In an 8-3 ruling, the Ninth Circuit Court of Appeals en banc has determined that a lower court erred in dismissing personal-injury claims filed against a foreign-state common carrier that sold tickets in the United States through a subagent. Sachs v. Republic of Austria, No. 11-15458 (9th Cir., decided December 6, 2013).
According to the court majority, because the case fit within the commercial-activity exception to the Foreign Sovereign Immunities Act (FSIA) and the claims were “based upon” the defendant’s commercial activity in the United States, the U.S. courts have subject-matter jurisdiction over the matter. The litigation involved an injury that a California resident sustained in Austria while boarding a train owned by OBB Personenverkehr AG, which is wholly owned by Austria. To board the train, the plaintiff used a Eurail pass she had purchased online through the Website of a Massachusetts-based company that sold such passes on behalf of the Eurail Group of which OBB was a member.
The majority concluded that the first clause of FSIA’s commercial-activity exception “encompasses situations in which a foreign state carries on commerce through the acts of an independent agent in the United States.” The dissenting judges disagreed, finding this interpretation too broad and would have affirmed the lower court’s dismissal on this basis.

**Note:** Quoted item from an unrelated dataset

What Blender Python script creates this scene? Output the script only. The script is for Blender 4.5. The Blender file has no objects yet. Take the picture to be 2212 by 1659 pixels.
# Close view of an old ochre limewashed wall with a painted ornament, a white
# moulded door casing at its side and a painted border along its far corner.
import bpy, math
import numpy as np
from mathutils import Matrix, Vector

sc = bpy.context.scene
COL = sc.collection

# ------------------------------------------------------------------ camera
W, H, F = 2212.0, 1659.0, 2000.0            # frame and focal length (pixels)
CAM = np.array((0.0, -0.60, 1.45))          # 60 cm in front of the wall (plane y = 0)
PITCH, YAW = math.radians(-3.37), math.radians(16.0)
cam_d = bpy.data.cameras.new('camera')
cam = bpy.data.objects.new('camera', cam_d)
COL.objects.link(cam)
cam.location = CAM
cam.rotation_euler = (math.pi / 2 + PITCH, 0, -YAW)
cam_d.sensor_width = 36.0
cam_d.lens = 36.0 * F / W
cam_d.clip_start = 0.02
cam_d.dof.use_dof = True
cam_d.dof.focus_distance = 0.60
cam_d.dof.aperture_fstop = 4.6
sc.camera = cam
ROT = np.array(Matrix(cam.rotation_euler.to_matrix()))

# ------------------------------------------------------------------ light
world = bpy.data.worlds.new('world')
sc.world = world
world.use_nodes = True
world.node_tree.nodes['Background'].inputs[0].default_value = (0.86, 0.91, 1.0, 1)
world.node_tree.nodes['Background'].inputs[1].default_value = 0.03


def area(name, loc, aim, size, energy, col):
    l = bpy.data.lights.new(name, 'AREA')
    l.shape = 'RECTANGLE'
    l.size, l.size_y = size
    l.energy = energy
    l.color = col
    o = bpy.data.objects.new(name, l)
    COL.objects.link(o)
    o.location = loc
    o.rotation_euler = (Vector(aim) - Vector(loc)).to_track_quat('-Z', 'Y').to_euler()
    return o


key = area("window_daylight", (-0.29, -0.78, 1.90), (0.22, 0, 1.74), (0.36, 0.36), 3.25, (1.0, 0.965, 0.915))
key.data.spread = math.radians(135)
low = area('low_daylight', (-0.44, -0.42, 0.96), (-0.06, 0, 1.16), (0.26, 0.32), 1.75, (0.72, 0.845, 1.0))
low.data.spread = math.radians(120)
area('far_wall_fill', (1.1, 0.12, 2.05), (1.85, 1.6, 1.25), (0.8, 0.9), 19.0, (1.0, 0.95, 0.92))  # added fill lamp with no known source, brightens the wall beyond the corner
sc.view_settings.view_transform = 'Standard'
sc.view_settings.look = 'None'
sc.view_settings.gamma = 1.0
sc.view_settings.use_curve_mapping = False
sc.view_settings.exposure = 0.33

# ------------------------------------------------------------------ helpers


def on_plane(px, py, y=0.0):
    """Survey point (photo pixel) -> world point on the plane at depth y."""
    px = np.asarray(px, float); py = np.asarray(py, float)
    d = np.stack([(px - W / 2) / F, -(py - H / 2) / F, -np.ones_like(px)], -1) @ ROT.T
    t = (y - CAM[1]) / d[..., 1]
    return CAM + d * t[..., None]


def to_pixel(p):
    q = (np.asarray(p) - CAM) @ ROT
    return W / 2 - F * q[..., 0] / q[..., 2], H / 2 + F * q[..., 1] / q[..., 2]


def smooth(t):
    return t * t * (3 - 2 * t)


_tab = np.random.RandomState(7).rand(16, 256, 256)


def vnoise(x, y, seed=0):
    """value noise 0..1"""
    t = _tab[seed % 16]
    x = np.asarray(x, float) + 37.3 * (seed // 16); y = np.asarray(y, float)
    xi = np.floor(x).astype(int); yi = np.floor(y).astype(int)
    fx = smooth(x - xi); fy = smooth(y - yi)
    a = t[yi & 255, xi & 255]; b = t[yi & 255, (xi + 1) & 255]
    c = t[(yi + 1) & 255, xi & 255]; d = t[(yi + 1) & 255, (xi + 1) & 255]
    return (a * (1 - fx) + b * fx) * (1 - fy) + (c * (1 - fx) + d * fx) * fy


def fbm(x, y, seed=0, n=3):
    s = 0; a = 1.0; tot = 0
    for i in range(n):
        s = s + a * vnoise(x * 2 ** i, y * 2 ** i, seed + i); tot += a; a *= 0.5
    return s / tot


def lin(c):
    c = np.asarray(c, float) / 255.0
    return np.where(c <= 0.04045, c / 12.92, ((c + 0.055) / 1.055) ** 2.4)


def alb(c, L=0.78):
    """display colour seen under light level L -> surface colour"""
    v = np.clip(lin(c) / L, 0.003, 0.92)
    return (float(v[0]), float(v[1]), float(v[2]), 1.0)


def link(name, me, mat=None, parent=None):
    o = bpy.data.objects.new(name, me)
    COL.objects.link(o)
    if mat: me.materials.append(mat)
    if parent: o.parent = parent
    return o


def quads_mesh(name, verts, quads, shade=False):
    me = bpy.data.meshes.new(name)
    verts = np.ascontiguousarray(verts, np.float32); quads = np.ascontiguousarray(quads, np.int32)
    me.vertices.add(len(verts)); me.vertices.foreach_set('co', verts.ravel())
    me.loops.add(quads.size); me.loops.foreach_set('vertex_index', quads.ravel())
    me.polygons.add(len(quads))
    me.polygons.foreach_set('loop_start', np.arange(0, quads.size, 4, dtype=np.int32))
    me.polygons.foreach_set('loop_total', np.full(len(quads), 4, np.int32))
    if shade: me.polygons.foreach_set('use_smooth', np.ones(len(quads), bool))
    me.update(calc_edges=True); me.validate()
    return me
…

The majority found that the Massachusetts’ company’s (RPE’s) authority to sell Eurail passes derived “from the original authority that OBB granted to Eurail Group to market and sell passes for transportation on its rail lines.… If RPE had impermissibly sold the Eurail pass to Sachs, OBB would have had no duty to honor the pass. But it did.” The majority also found that because the sale of the Eurail pass in the United States formed the basis of an element of the plaintiff’s claims for negligence, strict liability and breach of implied warranty the claims were based on the defendant’s commercial activity in the United States. While three dissenting jurists further opined that the ticket sale would have given rise to the common carrier’s duty to the plaintiff under her negligence theory, they disagreed that the sale was a necessary element of the other claims. Chief Judge Alex Kozinski, writing his own dissent, said that the claim arose from events that transpired entirely in Austria and thus the suit was not “based upon” commercial activity carried on in the United States.